Al-Qaedi said that Houthi leaders who had racked up millions of dollars during the war would resist calls for achieving peace in Yemen.

“The Houthi militia cling to the option of war because they benefit from it by accumulating wealth, looting Yemeni property and usurping power in areas under their control.”

Abdulmalik Al-Mekhlafi, Yemen’s former deputy prime minister and an adviser to the country’s president, called for collective and strong pressure by the international community on the Houthis to force them to accept peace plans and proposed putting into place a humanitarian truce during Ramadan.

“Ramadan is the month of mercy and peace for the Yemenis, and it is the month of death and killing, according to the Houthis. The Houthis are the enemy of the Yemenis and the enemy of peace and humanity,” Al-Mekhlafi tweeted.

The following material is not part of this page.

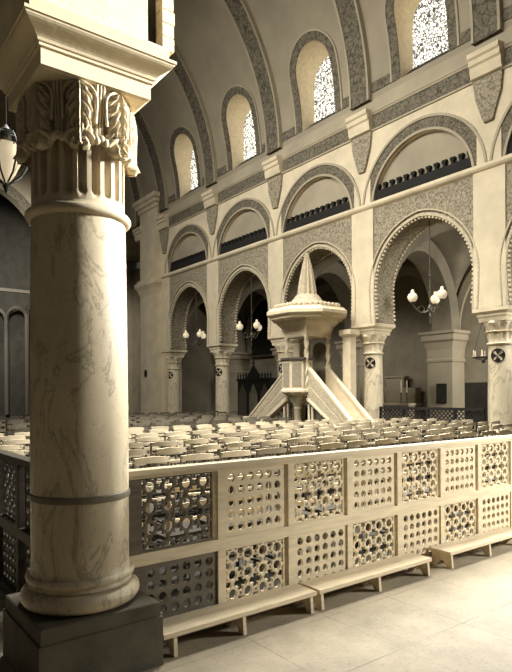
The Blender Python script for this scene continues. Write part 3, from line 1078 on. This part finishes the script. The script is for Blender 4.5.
# stairs either side
for s, yb in ((-1, 11.15), (1, 16.2)):
    yt = PY + s * 0.45
    fl = MB()
    n = 9
    for i in range(n):
        ya = yb + (yt - yb) * i / n; yb2 = yb + (yt - yb) * (i + 1) / n
        fl.box(QX - 0.32, QX + 0.32, min(ya, yb2), max(ya, yb2), max(0, 1.55 * (i + 1) / n - 0.35), 1.55 * (i + 1) / n)
    fl.build('stair_flight', M['pulpit'], pul)
    for xo, nm in ((-0.40, 'near'), (0.40, 'far')):
        mb = MB()
        xx = QX + xo
        zb, zt = 0.0, 1.5
        mb.slab([(yb, 0.0), (yb, 0.55), (yt, 2.30), (yt, 1.30)] if s < 0 else [(yb, 0.0), (yt, 1.30), (yt, 2.30), (yb, 0.55)], [],
                lambda a, b: (xx - 0.05, a, b), lambda a, b: (xx + 0.05, a, b))
        pr = mb.build('parapet', M['pulpit'], pul)
        mb = MB()
        mb.bar((xx, yb, 0.58), (xx, yt, 2.33), 0.16, 0.06)
        mb.bar((xx, yb + (yt - yb) * 0.03, 0.08), (xx, yt, 1.34), 0.15, 0.06)
        mb.build('handrail', M['pulpit'], pr)
        # carved inner band on the outer face
        sg = -1 if xo < 0 else 1
        for lo, hi in ((0.22, 0.50), (0.58, 0.88)):
            mb = MB()
            def zz(t, q): return (0.0 + 1.30 * t) + q * (0.55 + (1.0 - 0.55) * t)
            q0, q1 = lo, hi
            y_a, y_b = yb + (yt - yb) * 0.06, yb + (yt - yb) * 0.97
            mb.slab([(y_a, zz(.06, q0)), (y_b, zz(.97, q0)), (y_b, zz(.97, q1)), (y_a, zz(.06, q1))], [],
                    lambda a, b: (xx + sg * 0.045, a, b), lambda a, b: (xx + sg * 0.062, a, b))
            mb.build('carved_band', M['pulpit_orn'], pr)
        mb = MB(); mb.sq([(0, 0), (0, 0.62), (0.03, 0.65), (0.03, 0.70), (0, 0.72)], xx, yb - s * 0.02, 0.11, 0.11)
        mb.build('newel_post', M['pulpit'], pul)
    # posts under the flight and infill
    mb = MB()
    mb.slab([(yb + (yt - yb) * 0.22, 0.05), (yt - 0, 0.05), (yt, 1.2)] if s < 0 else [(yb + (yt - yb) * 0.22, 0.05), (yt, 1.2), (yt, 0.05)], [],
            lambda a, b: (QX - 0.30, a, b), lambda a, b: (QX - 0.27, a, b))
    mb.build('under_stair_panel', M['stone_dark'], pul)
    for q in (0.9, 0.98):
        mb = MB()
        yy = yb + (yt - yb) * q
        mb.lathe([(0.06, 0), (0.06, 0.08), (0.04, 0.1), (0.04, 1.15 * q + 0.06)], QX - 0.40, yy, 10)
        mb.build('colonnette', M['pulpit'], pul, 40)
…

The Houthi rejection came as local aid workers sent a fresh and desperate plea to international donors to step up their humanitarian assistance to war-torn Yemen, expressing concerns that the country’s crisis had been put on the backburner since the beginning of the war in Ukraine.

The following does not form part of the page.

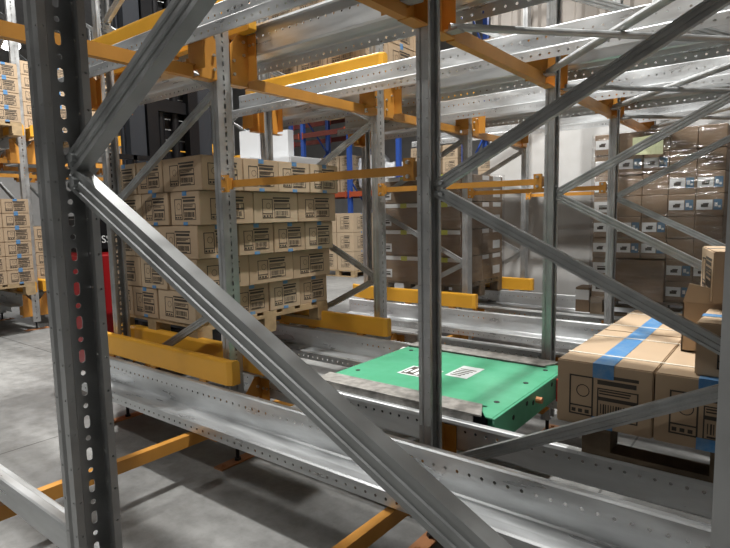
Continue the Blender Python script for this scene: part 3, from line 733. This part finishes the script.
# far blue and orange racking
def far_rack():
    Y = 12.0; xs = [-13.2, -11.6, -9.85, -8.2, -6.3, -4.4]
    on2 = ['first', 'second', 'third', 'fourth', 'fifth', 'sixth']
    for i, x in enumerate(xs):
        r = tag(empty('blue_upright_frame', (x, Y, 0)), 'blue rack upright frame in the far background, %s from the left' % on2[i], 'upright frame')
        for y in (0, 1.1):
            bm = NB(); box(bm, -.06, y-.05, 0, .06, y+.05, 6.5)
            for z in range(40): box(bm, -.018, y-.0525, .2+.15*z, .018, y-.05, .26+.15*z)
            link('post', mesh_of('post', bm, M['blue']), r)
        bm = NB()
        for k in range(6):
            a, b = Vector((0, .05, .3+k)), Vector((0, 1.05, 1.3+k)); 
            if k % 2: a.y, b.y = b.y, a.y
            v = b-a; ln = v.length; vs = box(bm, -.02, -.015, -ln/2, .02, .015, ln/2)
            bmesh.ops.rotate(bm, verts=vs, cent=(0,0,0), matrix=v.to_track_quat('Z','Y').to_matrix()); bmesh.ops.translate(bm, verts=vs, vec=(a+b)/2)
        link('brace', mesh_of('brace', bm, M['blue']), r)
    for i in range(5):
        for z, w in ((1.95, 'lowest'), (3.7, 'middle'), (4.25, 'top')):
            for y, s in ((-.08, 'front'), (1.18, 'rear')):
                bm = NB(); box(bm, xs[i]+.06, Y+y-.025, z-.07, xs[i+1]-.06, Y+y+.025, z+.07)
                o = link('rack_crossbar', mesh_of('rack_crossbar', bm, M['beam'] if s == 'front' and z != 3.7 else M['maroon'])); tag(o, '%s %s %s crossbar of the far blue racking, %s bay' % (w, s, 'dark maroon' if z == 3.7 or s == 'rear' else 'red-orange', on2[i]), 'beam')
                bm = NB()
                for xx in (xs[i]+.075, xs[i+1]-.075): box(bm, xx-.02, Y+y-.03, z-.10, xx+.02, Y+y-.024, z+.10)
                link('connector', mesh_of('connector', bm, M['beam']), o)
    for i in (1, 2, 3, 4):
        for z, wd in ((1.95, 'lower'), (4.25, 'upper')):
            bm = NB(); box(bm, xs[i]+.08, Y-.05, z+.071, xs[i+1]-.08, Y+1.15, z+.073)
            n = 9
            for q in range(n): a = xs[i]+.08+(xs[i+1]-xs[i]-.16)*q/n; box(bm, a, Y-.07, z+.055, a+.1, Y+1.17, z+.070)
            o = link('shelf_board', mesh_of('shelf_board', bm, M['wood_dark'])); tag(o, 'dark shelf boards of the far blue racking, %s bay, %s shelf' % (on2[i], wd), 'shelf')
    # goods
    KG = carton_kind(.42, .5, .34, M['card_side'], tape_w=.03, seed=51)
    for b, x0 in ((3, -8.05), (4, -6.15), (1, -11.4)):
        for zi, z in ((0, 2.024), (1, 4.324)):
            for c in range(3):
                for r in range(3 if (b+zi) % 2 else 2):
                    carton(KG, x0+.3+c*.47, Y+.45, z+r*.345, 0, 'pale carton, far blue racking, %s bay, %s shelf, %s column, %s layer' % (on2[b], ['lower','upper'][zi], on2[c], on2[r]), 'pale cartons in the far racking')
    for i, (x, z, sx, sz) in enumerate(((-9.36, 2.024, .75, 1.0), (-8.66, 2.024, .45, .75)  )):
        bm = NB(); bmesh.ops.create_icosphere(bm, subdivisions=4, radius=1); rnd = random.Random(i)
        for v in bm.verts:
            n = math.sin(v.co.x*9+i)*math.cos(v.co.z*11)*.06+math.sin(v.co.y*13+v.co.z*7)*.04
            c = v.co; c2 = Vector([math.copysign(abs(q)**.55, q) for q in c])
            v.co = Vector((c2.x*sx/2*(1+n), c2.y*.4*(1+n), (c2.z*.5+.5)*sz*(1+n*.5)))
        o = link('white_bulk_bag', mesh_of('white_bulk_bag', bm, M['whitewrap'], True), None, (x, Y+.5, z)); tag(o, 'crumpled white bulk bag in the far blue racking, %s' % ['the larger one', 'the smaller one'][i], 'bag')
far_rack()
# ------------------------------------------------------------------ room
def slab(x0, y0, z0, x1, y1, z1, m): bm = NB(); box(bm, x0, y0, z0, x1, y1, z1); return mesh_of('slab', bm, m)
structure('floor', slab(-26, -9, -.2, 9, 20, 0, M['floor']))
structure('ceiling', slab(-26, -9, 8.6, 9, 20, 8.8, M['ceiling']))
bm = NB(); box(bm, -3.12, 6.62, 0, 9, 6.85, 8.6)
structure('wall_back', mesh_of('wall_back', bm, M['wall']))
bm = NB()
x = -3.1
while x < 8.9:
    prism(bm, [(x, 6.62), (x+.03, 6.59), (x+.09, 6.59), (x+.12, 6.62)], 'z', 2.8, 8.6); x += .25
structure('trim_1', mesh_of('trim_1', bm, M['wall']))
structure('wall_left', slab(-26.2, -9, 0, -26, 20, 8.6, M['cladding']))
structure('wall_right', slab(9, -9, 0, 9.2, 20, 8.6, M['cladding']))
structure('wall_front', slab(-26, -9.2, 0, 9, -9, 8.6, M['cladding']))
structure('wall_far', slab(-26, 20, 0, 9, 20.2, 8.6, M['cladding']))
# ------------------------------------------------------------------ high-bay lamps
def lamp(x, y, z, power, label, size=.30, r=.30, rl=None):
    o = tag(empty('high_bay_lamp', (x, y, z)), label, 'lamp')
    bm = NB(); cyl(bm, (0,0,.11), r, .16, 'z', 24, r*.45); cyl(bm, (0,0,.24), .07, .12, 'z', 16); cyl(bm, (0,0,(8.6-z)/2+.15), .008, (8.6-z)-.3, 'z', 6)
    link('housing', mesh_of('housing', bm, M['lampbody']), o)
    bm = NB(); bmesh.ops.create_uvsphere(bm, u_segments=24, v_segments=12, radius=r*.9); bmesh.ops.scale(bm, vec=(1,1,.6), verts=bm.verts); link('lens', mesh_of('lens', bm, M['lamp']), o)
    ld = bpy.data.lights.new('high_bay_light', 'AREA'); ld.shape = 'DISK'; ld.size = rl or size; ld.energy = power; ld.color = (1, .985, .955); ld.spread = 2.8
    lo = bpy.data.objects.new('light', ld); C.objects.link(lo); lo.parent = o; lo.location = (0,0,-.2)
LAMPS = [(-5.7,-2.5,7.2,170), (-5.7,3.2,7.2,640), (-5.7,8.8,7.2,420), (-5.7,14.5,7.2,150),
         (-1.6,-1.2,7.2,105), (-1.3,2.75,7.2,520), (2.6,1.4,7.2,90),(-21.8,8.07,6.0,300),(-18.36,6.88,6.5,300),(-11.5,10.5,7.2,120)]
for i, (x, y, z, p) in enumerate(LAMPS):
    lamp(x, y, z, p, ['high-bay lamp above the aisle behind the camera', 'high-bay lamp above the aisle beside the truck', 'high-bay lamp above the far part of the aisle', 'high-bay lamp at the far end of the aisle',
        'high-bay lamp above the racking behind the camera', 'high-bay lamp above the middle of the racking', 'high-bay lamp above the right end of the racking', 'lower of the two glowing lamps far away at the left', 'upper of the two glowing lamps far away at the left', 'high-bay lamp above the far blue racking'][i])
w = bpy.data.worlds.new('world'); bpy.context.scene.world = w; w.use_nodes = True
w.node_tree.nodes['Background'].inputs[0].default_value = (.5,.52,.55,1); w.node_tree.nodes['Background'].inputs[1].default_value = .14
# ------------------------------------------------------------------ camera
f, yaw, pit, rol = 551.336, math.radians(38.023), math.radians(6.185), math.radians(-1.12)
fw = Vector((-math.sin(yaw)*math.cos(pit), math.cos(yaw)*math.cos(pit), -math.sin(pit)))
rt = Vector((math.cos(yaw), math.sin(yaw), 0)); up = rt.cross(fw)
Rv = math.cos(rol)*rt+math.sin(rol)*up; Uv = -math.sin(rol)*rt+math.cos(rol)*up
cd = bpy.data.cameras.new('camera'); cd.sensor_width = 36; cd.lens = 36*f/730; cd.clip_start = .02; cd.clip_end = 100
co = bpy.data.objects.new('camera', cd); C.objects.link(co)
mw = Matrix((Rv, Uv, -fw)).transposed().to_4x4(); mw.translation = (0, 0, 1.39); co.matrix_world = mw
sc = bpy.context.scene; sc.camera = co
sc.view_settings.view_transform = 'Standard'; sc.view_settings.look = 'None'; sc.view_settings.gamma = 1; sc.view_settings.exposure = -.42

There is fear that the growing humanitarian crisis in Ukraine might absorb funds from international donors allocated for Yemen.

Jamal Balfakih, the general coordinator of the Yemeni government’s High Relief Committee, said the protracted war had had a destructive impact on people, mainly the thousands of internally displaced, amid a falling currency and a crumbling economy.

“Yemen is experiencing a real tragedy through the war and its impact on the economy and currency,” Balfakih said, calling for a fair and transparent distribution of the latest funds from international donors.

He suggested supporting the fishery and agriculture sectors to help the country secure its food.

“People will not benefit from this relief if it is not organized and if their real needs are not taken into account,” he said.

Other Yemeni relief workers, such as Saeed Munef who deals with several thousand people who fled their homes in Marib province’s southern districts, said that international aid organizations had already reduced food baskets and cash to displaced people.

Munef said that less than 30 percent of displaced people from Maheia, Al-Abedia, and Juba districts had received humanitarian assistance from international organizations.

“The world has quickly and extensively sent aid to Ukraine during the war that started 17 days ago and turned its back to Yemen’s eight-year-old crisis,” Munef told Arab News. “We are in need of help to address malnutrition, landmines, and large displacement.”